Starting at the first line of the data below, write out each line exactly until you reach the line containing "V_, F_ = F.mesh('', None, 4, sway);", and include that line too.

Supplied material>
═══

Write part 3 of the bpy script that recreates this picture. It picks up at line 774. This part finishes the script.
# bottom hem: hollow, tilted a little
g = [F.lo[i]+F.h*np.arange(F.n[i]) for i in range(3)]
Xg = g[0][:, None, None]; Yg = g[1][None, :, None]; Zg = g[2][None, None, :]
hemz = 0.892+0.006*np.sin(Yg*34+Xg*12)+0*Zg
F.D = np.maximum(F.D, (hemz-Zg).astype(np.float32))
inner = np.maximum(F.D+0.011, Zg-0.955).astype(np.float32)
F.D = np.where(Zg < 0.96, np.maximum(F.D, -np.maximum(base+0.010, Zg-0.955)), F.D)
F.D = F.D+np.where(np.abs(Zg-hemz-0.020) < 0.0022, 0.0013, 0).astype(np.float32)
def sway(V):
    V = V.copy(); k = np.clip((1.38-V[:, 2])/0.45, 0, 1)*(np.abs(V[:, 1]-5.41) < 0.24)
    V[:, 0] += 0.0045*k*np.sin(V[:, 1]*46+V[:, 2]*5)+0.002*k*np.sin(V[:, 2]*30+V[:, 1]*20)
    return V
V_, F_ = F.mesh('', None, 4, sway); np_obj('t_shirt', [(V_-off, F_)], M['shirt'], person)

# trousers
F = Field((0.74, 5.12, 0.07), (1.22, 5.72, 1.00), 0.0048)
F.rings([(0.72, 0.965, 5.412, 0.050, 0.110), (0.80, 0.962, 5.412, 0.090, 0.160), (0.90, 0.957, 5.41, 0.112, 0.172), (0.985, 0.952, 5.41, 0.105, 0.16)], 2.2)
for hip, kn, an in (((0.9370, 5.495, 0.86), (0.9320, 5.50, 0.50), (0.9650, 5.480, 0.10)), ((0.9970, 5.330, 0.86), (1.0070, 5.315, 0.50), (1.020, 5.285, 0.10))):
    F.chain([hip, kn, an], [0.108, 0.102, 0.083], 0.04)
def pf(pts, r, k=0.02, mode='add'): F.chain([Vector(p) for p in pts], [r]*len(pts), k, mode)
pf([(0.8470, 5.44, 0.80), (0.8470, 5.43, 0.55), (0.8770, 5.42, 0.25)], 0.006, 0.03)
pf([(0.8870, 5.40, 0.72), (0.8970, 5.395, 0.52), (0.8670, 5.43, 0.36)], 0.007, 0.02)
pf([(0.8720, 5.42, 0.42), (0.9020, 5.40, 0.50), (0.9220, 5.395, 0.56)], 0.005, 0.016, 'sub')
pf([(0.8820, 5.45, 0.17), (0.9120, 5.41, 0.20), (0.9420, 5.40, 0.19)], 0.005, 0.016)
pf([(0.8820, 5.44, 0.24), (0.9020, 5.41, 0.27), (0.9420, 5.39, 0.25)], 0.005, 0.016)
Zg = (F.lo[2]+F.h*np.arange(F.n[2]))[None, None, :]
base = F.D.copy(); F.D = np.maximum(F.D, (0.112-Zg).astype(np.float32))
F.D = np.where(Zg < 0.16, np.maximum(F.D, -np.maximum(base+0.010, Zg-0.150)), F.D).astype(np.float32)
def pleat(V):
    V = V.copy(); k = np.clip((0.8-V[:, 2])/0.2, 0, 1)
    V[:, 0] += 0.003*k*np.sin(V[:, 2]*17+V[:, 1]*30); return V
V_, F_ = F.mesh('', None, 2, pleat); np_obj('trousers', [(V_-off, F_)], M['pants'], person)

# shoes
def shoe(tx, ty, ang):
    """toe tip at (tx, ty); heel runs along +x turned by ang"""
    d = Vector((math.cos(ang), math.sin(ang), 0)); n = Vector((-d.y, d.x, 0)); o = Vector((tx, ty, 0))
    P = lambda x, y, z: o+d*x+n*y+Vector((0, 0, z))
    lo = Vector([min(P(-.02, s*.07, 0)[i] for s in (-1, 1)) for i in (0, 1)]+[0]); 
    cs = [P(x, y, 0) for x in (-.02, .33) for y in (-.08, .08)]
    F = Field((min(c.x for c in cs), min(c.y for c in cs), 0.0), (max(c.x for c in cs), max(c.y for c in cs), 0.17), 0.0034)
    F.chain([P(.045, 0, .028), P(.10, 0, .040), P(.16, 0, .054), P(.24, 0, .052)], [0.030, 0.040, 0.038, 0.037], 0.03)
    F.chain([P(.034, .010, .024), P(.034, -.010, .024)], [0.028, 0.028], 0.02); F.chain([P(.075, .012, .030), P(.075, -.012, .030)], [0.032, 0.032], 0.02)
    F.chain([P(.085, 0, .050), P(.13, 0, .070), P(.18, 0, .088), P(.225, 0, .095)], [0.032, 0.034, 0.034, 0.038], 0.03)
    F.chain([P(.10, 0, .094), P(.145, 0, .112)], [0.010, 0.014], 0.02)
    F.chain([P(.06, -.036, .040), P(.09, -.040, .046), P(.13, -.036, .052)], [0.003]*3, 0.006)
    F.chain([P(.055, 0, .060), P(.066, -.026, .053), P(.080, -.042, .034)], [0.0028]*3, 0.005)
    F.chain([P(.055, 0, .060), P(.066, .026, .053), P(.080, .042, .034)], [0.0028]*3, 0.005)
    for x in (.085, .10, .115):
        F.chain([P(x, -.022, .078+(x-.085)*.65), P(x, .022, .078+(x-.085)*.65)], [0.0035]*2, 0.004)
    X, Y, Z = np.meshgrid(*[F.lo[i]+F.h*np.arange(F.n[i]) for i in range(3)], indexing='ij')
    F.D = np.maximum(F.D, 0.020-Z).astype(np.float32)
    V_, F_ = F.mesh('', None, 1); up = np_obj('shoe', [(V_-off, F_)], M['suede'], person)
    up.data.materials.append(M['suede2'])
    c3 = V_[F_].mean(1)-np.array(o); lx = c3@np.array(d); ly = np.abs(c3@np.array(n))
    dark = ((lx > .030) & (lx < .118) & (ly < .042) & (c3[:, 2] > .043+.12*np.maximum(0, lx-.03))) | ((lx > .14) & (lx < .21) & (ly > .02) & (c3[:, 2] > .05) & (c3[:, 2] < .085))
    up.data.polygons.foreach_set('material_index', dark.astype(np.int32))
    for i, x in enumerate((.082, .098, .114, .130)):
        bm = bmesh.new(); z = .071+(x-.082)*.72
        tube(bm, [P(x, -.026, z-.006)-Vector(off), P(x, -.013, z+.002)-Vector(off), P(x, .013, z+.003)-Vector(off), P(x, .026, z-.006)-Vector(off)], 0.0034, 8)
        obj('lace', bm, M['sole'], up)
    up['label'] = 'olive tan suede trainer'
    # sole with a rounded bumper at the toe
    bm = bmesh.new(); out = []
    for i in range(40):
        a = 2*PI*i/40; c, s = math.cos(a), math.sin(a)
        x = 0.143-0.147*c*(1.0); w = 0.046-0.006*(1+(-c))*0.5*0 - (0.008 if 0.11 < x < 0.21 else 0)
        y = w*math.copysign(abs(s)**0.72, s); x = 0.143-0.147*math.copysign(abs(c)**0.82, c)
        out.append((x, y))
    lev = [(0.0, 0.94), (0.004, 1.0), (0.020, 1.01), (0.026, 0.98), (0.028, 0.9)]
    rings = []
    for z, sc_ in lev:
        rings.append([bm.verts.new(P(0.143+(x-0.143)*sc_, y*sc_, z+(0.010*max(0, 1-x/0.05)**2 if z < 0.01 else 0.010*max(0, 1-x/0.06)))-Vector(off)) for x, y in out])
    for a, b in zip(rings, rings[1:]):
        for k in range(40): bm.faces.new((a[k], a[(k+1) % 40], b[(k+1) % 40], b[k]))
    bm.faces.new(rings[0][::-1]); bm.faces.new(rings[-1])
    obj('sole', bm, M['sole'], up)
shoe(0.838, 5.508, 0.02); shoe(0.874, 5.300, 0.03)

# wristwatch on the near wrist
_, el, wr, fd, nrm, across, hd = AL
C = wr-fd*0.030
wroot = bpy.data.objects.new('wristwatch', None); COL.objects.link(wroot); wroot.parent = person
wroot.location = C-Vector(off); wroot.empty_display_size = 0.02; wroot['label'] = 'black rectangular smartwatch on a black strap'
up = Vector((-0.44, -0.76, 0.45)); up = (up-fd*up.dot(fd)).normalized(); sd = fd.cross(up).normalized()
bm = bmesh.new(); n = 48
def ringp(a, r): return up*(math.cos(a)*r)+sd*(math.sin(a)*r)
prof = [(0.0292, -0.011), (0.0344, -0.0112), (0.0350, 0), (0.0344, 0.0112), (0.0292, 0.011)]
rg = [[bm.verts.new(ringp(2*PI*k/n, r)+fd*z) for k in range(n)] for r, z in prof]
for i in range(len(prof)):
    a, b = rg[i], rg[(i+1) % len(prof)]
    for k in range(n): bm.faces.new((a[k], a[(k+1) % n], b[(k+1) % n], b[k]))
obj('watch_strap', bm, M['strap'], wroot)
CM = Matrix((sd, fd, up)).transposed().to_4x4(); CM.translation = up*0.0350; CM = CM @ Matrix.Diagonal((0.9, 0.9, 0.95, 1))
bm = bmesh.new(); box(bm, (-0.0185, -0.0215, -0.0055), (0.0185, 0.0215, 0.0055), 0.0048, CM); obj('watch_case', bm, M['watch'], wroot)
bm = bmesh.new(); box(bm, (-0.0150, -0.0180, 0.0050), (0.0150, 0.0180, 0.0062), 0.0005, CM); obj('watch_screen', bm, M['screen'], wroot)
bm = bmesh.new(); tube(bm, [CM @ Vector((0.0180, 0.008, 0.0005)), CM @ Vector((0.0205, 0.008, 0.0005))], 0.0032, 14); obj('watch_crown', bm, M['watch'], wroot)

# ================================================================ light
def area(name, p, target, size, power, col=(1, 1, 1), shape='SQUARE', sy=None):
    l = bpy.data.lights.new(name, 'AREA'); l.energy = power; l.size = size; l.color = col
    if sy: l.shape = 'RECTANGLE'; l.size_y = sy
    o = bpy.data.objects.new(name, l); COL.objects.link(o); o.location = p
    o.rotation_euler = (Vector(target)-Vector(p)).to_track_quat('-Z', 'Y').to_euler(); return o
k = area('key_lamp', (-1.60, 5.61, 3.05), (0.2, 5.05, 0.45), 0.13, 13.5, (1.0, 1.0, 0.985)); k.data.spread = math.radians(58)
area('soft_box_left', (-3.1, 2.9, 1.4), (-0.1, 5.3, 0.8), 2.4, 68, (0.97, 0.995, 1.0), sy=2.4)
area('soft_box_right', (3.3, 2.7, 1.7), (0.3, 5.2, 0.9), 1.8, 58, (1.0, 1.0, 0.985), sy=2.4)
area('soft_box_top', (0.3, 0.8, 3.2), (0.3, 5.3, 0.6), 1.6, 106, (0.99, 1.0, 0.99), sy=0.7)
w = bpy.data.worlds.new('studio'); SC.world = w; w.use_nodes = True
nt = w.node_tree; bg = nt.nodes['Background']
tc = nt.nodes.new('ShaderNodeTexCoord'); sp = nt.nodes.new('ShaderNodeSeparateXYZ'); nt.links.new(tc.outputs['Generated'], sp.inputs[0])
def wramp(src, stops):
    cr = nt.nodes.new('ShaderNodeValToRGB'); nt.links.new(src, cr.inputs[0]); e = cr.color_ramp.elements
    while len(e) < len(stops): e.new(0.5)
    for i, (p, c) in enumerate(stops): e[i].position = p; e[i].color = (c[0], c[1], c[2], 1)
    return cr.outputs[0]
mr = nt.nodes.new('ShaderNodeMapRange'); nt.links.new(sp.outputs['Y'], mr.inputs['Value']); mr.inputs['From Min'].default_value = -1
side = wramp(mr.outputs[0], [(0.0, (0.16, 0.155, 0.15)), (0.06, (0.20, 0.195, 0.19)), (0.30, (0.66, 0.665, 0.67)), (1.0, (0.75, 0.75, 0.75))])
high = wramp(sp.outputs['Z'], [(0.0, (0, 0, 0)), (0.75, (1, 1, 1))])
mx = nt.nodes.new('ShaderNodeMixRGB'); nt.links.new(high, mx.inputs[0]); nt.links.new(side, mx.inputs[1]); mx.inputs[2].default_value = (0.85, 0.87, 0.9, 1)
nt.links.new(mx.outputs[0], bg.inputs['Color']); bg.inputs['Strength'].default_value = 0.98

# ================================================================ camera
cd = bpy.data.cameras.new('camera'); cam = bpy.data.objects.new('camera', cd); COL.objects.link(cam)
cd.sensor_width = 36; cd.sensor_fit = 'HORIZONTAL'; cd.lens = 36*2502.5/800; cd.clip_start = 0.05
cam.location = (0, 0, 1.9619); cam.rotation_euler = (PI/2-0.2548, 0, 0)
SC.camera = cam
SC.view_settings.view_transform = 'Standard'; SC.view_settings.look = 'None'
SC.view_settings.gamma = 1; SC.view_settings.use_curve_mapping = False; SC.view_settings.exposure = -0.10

═══

Solved problem>
Write part 3 of the bpy script that recreates this picture. It picks up at line 774. This part finishes the script.
# bottom hem: hollow, tilted a little
g = [F.lo[i]+F.h*np.arange(F.n[i]) for i in range(3)]
Xg = g[0][:, None, None]; Yg = g[1][None, :, None]; Zg = g[2][None, None, :]
hemz = 0.892+0.006*np.sin(Yg*34+Xg*12)+0*Zg
F.D = np.maximum(F.D, (hemz-Zg).astype(np.float32))
inner = np.maximum(F.D+0.011, Zg-0.955).astype(np.float32)
F.D = np.where(Zg < 0.96, np.maximum(F.D, -np.maximum(base+0.010, Zg-0.955)), F.D)
F.D = F.D+np.where(np.abs(Zg-hemz-0.020) < 0.0022, 0.0013, 0).astype(np.float32)
def sway(V):
    V = V.copy(); k = np.clip((1.38-V[:, 2])/0.45, 0, 1)*(np.abs(V[:, 1]-5.41) < 0.24)
    V[:, 0] += 0.0045*k*np.sin(V[:, 1]*46+V[:, 2]*5)+0.002*k*np.sin(V[:, 2]*30+V[:, 1]*20)
    return V
V_, F_ = F.mesh('', None, 4, sway); np_obj('t_shirt', [(V_-off, F_)], M['shirt'], person)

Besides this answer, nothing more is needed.